Praveen/Melati akhirnya juara All England 2020 setelah menang rubber game, 21-15, 17-21, 21-8. Itu salah satu penampilan terbaik mereka di turnamen BWF World Tour.
Nah, kekalahan di final All England itu rupanya benar-benar dipelajari oleh Dechapol/Sapsire. Mereka mengevaluasi penampilan mereka dan juga lawan. Mungkin mereka melakukan itu berbulan-bulan.
Hasilnya, di final Thailand Open siang tadi, mereka benar-benar siap menghadapi Praveen/Melati. Mereka mampu membuat Praveen/Melati tidak mampu mengembangkan permainan.
Tahu Praveen memiliki smash berbahaya, Dechapol dan Sapsiree sangat jarang mengangkat shuttlecock. Sebaliknya, mereka lebih sering memainkan bola flat dan mengajak Praveen/Melati bermain cepat.
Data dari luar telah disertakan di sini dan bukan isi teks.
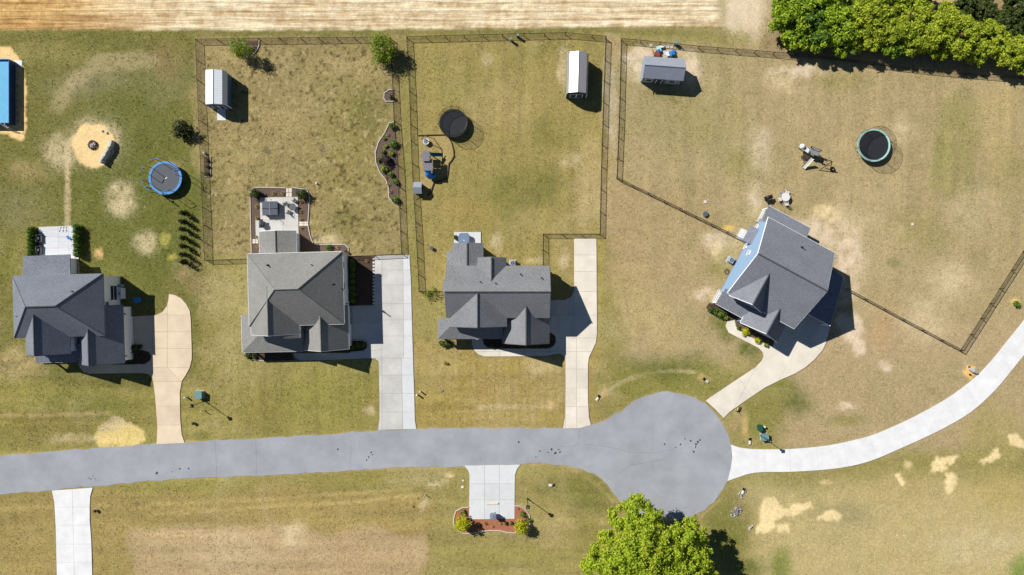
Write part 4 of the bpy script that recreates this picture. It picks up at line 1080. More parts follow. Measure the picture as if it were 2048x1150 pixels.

Cara main Dechapol/Sapsiree ini berbeda dibandingkan ketika mereka tampil di final All England. Kala itu, Praveen leluasa melakukan smash karena mendapatkan bola-bola matang. Karenanya, Praveen/Melati bahkan unggul 21-8 di game yang membawa mereka juara.
Cara main yang berbeda itulah yang menjadi faktor pertama penentu kemenangan ganda Thailand ini. Faktanya, sepanjang game pertama, sangat jarang Praveen mendapatkan smash yang menjadi senjata utamanya untuk mendapatkan poin.
Dechapol/Sapsiree unggul nyaman, 11-3 di interval pertama. Lantas, di interval kedua, Praveen/Melati bahkan tidak mendapat poin sama sekali.
Selain itu, pertahanan Dechapol/Sapsiree juga sedang bagus-bagusnya. Meski Praveen dan Melati mendapatkan kesempatan smash, tetapi mereka tidak mudah mati. Ini faktor kedua.